— Start of RECORDS —
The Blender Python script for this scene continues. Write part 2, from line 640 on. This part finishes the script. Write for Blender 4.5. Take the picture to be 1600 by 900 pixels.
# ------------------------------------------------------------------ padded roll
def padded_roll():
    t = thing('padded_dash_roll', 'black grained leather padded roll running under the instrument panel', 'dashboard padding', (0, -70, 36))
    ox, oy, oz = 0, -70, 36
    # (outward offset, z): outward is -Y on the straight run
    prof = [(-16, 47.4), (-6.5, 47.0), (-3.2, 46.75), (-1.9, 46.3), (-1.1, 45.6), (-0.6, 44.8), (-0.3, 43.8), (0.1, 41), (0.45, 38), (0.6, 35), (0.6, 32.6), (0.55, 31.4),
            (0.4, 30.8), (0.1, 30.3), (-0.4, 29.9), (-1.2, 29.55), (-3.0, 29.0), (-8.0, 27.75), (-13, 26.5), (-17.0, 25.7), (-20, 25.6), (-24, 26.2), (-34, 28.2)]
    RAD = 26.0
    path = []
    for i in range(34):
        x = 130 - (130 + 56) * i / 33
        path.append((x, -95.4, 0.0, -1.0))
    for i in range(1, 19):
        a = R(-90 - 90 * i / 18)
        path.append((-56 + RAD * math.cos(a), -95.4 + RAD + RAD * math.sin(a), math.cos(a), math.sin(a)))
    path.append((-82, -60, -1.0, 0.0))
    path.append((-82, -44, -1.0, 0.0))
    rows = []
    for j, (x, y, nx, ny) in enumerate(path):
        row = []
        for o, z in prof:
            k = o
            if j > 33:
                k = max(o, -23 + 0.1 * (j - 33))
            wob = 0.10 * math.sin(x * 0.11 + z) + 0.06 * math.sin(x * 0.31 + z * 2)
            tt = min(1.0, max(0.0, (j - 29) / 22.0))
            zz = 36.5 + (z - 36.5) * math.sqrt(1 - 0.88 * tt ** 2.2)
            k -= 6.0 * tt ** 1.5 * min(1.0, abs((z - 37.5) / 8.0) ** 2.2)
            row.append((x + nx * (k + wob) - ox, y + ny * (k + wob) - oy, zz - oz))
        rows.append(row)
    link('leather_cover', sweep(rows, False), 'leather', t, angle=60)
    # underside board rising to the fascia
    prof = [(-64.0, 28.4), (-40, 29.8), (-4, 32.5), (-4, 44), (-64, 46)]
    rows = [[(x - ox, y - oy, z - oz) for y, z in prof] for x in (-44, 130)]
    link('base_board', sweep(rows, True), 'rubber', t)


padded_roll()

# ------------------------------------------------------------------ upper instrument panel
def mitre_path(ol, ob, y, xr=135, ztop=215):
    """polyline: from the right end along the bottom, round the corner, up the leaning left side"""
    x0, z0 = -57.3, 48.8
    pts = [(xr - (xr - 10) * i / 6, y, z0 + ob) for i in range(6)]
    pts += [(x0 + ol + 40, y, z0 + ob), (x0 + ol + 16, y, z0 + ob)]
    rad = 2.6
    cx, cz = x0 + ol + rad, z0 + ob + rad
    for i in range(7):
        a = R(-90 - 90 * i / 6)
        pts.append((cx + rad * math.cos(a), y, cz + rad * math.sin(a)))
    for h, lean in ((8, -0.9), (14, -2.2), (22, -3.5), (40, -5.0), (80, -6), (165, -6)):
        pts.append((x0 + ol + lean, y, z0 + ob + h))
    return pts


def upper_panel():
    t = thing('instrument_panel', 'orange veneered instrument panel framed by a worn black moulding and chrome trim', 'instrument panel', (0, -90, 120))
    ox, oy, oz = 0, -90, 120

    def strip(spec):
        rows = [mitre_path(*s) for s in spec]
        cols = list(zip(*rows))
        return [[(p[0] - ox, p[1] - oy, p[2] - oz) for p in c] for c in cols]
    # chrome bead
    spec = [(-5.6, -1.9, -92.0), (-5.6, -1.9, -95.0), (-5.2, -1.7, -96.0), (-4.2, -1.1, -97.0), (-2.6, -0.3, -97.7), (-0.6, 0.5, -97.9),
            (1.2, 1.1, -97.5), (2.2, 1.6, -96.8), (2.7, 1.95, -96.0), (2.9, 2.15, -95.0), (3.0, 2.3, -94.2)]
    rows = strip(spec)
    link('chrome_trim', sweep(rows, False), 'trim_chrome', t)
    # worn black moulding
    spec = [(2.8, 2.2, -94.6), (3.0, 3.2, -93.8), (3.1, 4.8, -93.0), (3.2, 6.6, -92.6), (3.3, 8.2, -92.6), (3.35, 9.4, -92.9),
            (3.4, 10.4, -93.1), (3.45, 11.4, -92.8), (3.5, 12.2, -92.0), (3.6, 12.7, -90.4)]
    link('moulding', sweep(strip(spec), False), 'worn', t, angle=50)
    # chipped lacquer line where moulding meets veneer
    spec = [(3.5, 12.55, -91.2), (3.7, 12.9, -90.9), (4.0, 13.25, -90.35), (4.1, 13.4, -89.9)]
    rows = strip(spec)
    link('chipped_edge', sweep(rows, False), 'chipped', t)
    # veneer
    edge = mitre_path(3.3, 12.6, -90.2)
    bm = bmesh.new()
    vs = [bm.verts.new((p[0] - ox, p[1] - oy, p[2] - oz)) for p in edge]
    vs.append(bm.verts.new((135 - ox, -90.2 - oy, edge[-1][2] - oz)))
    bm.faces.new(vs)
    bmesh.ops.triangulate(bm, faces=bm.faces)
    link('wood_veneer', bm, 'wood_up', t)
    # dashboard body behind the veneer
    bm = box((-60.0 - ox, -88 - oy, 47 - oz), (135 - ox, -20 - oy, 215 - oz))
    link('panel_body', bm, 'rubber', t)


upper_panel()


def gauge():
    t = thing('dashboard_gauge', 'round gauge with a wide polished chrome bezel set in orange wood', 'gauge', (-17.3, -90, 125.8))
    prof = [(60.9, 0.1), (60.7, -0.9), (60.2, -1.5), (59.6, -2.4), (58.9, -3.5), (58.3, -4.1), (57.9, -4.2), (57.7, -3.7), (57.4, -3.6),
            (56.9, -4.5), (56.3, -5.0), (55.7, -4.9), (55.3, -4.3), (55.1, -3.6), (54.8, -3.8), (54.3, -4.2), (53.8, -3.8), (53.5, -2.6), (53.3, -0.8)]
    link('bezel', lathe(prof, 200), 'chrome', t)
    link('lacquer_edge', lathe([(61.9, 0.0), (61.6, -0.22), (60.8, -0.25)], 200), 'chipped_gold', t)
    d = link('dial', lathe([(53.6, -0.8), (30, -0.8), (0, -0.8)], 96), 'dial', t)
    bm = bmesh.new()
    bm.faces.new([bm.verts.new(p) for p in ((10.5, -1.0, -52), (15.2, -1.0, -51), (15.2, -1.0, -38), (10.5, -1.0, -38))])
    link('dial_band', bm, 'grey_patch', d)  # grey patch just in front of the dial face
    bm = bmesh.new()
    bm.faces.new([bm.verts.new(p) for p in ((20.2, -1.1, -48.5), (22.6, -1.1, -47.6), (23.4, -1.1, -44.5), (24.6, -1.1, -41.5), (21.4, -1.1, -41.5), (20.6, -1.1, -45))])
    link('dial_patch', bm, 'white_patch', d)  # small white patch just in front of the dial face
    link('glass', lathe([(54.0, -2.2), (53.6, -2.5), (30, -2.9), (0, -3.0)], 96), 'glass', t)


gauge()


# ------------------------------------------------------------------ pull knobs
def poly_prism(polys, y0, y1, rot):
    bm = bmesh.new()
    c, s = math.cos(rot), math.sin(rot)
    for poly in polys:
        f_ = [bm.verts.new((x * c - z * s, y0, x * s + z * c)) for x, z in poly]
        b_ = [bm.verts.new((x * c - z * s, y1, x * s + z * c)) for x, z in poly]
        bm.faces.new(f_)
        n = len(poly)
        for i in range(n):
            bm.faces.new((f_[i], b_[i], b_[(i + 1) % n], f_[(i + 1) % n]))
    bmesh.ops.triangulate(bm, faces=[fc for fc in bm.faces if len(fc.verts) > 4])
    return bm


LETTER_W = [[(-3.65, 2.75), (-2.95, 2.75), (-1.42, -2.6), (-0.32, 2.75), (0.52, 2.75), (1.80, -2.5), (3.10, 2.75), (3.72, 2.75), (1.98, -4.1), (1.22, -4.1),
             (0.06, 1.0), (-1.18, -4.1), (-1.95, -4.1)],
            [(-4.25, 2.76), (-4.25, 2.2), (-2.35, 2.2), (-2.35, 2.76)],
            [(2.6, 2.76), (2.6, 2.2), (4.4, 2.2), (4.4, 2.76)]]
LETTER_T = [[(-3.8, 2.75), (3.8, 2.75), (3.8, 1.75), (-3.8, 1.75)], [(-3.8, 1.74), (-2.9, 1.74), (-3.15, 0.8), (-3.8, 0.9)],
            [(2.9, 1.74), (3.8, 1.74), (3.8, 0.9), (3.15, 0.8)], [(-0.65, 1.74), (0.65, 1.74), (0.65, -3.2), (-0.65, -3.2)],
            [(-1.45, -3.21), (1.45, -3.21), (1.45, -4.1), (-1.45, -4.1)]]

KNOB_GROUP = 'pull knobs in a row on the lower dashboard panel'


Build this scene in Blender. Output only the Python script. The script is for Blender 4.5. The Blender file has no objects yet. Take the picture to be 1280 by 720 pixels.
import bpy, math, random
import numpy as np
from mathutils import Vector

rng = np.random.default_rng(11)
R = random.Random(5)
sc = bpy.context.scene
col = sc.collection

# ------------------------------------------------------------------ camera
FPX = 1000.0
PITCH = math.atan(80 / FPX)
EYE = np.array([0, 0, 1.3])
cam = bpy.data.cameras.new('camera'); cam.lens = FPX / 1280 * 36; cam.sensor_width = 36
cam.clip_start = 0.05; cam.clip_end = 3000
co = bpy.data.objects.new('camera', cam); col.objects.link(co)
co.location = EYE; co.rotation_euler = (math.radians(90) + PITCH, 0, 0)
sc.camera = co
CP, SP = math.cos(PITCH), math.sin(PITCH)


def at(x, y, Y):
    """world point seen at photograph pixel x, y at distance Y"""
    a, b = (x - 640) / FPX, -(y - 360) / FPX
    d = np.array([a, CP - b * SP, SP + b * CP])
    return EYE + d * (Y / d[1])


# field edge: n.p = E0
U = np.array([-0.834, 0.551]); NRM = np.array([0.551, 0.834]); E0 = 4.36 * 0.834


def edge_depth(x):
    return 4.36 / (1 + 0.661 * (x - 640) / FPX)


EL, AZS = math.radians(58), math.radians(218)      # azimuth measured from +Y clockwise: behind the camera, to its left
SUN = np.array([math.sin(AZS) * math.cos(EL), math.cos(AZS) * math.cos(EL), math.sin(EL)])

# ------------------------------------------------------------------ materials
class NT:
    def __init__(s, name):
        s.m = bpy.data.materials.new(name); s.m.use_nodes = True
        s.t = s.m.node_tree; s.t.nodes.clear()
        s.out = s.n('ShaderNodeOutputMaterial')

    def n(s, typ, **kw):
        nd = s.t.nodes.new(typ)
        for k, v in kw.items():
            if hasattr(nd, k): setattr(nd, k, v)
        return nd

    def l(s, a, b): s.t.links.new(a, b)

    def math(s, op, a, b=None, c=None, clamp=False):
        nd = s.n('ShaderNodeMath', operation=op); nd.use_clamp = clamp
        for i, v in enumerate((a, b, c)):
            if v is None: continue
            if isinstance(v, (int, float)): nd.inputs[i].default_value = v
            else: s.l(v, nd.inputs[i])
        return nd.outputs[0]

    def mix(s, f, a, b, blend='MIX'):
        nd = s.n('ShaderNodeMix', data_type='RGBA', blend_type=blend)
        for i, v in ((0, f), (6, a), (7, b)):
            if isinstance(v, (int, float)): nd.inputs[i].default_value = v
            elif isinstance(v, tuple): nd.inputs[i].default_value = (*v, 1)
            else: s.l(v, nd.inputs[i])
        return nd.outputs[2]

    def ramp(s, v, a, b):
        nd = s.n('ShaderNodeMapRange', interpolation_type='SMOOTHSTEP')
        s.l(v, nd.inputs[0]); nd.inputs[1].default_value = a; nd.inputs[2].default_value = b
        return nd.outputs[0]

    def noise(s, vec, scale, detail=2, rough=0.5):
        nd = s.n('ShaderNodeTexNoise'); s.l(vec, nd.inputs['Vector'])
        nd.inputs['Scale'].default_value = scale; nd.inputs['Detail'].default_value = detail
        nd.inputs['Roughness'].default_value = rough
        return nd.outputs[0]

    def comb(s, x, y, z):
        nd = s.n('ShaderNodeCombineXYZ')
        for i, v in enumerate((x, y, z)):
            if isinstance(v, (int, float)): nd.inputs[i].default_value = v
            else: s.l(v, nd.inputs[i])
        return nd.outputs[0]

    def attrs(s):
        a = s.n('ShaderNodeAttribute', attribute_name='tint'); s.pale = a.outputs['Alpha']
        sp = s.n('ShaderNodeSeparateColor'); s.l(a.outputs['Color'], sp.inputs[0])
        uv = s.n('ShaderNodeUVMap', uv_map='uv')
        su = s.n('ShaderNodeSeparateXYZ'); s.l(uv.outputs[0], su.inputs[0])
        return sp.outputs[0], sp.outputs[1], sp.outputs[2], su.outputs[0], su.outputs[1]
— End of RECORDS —
TASK PROMPT: Only the lines from the one containing "Build this scene" through the one containing "def l(s, a, b): s.t.links.new(a, b)" are to be reproduced, exactly as they appear.

RESPONSE TO THE EXERCISE:
Build this scene in Blender. Output only the Python script. The script is for Blender 4.5. The Blender file has no objects yet. Take the picture to be 1280 by 720 pixels.
import bpy, math, random
import numpy as np
from mathutils import Vector

rng = np.random.default_rng(11)
R = random.Random(5)
sc = bpy.context.scene
col = sc.collection

# ------------------------------------------------------------------ camera
FPX = 1000.0
PITCH = math.atan(80 / FPX)
EYE = np.array([0, 0, 1.3])
cam = bpy.data.cameras.new('camera'); cam.lens = FPX / 1280 * 36; cam.sensor_width = 36
cam.clip_start = 0.05; cam.clip_end = 3000
co = bpy.data.objects.new('camera', cam); col.objects.link(co)
co.location = EYE; co.rotation_euler = (math.radians(90) + PITCH, 0, 0)
sc.camera = co
CP, SP = math.cos(PITCH), math.sin(PITCH)


def at(x, y, Y):
    """world point seen at photograph pixel x, y at distance Y"""
    a, b = (x - 640) / FPX, -(y - 360) / FPX
    d = np.array([a, CP - b * SP, SP + b * CP])
    return EYE + d * (Y / d[1])


# field edge: n.p = E0
U = np.array([-0.834, 0.551]); NRM = np.array([0.551, 0.834]); E0 = 4.36 * 0.834


def edge_depth(x):
    return 4.36 / (1 + 0.661 * (x - 640) / FPX)


EL, AZS = math.radians(58), math.radians(218)      # azimuth measured from +Y clockwise: behind the camera, to its left
SUN = np.array([math.sin(AZS) * math.cos(EL), math.cos(AZS) * math.cos(EL), math.sin(EL)])

# ------------------------------------------------------------------ materials
class NT:
    def __init__(s, name):
        s.m = bpy.data.materials.new(name); s.m.use_nodes = True
        s.t = s.m.node_tree; s.t.nodes.clear()
        s.out = s.n('ShaderNodeOutputMaterial')

    def n(s, typ, **kw):
        nd = s.t.nodes.new(typ)
        for k, v in kw.items():
            if hasattr(nd, k): setattr(nd, k, v)
        return nd

    def l(s, a, b): s.t.links.new(a, b)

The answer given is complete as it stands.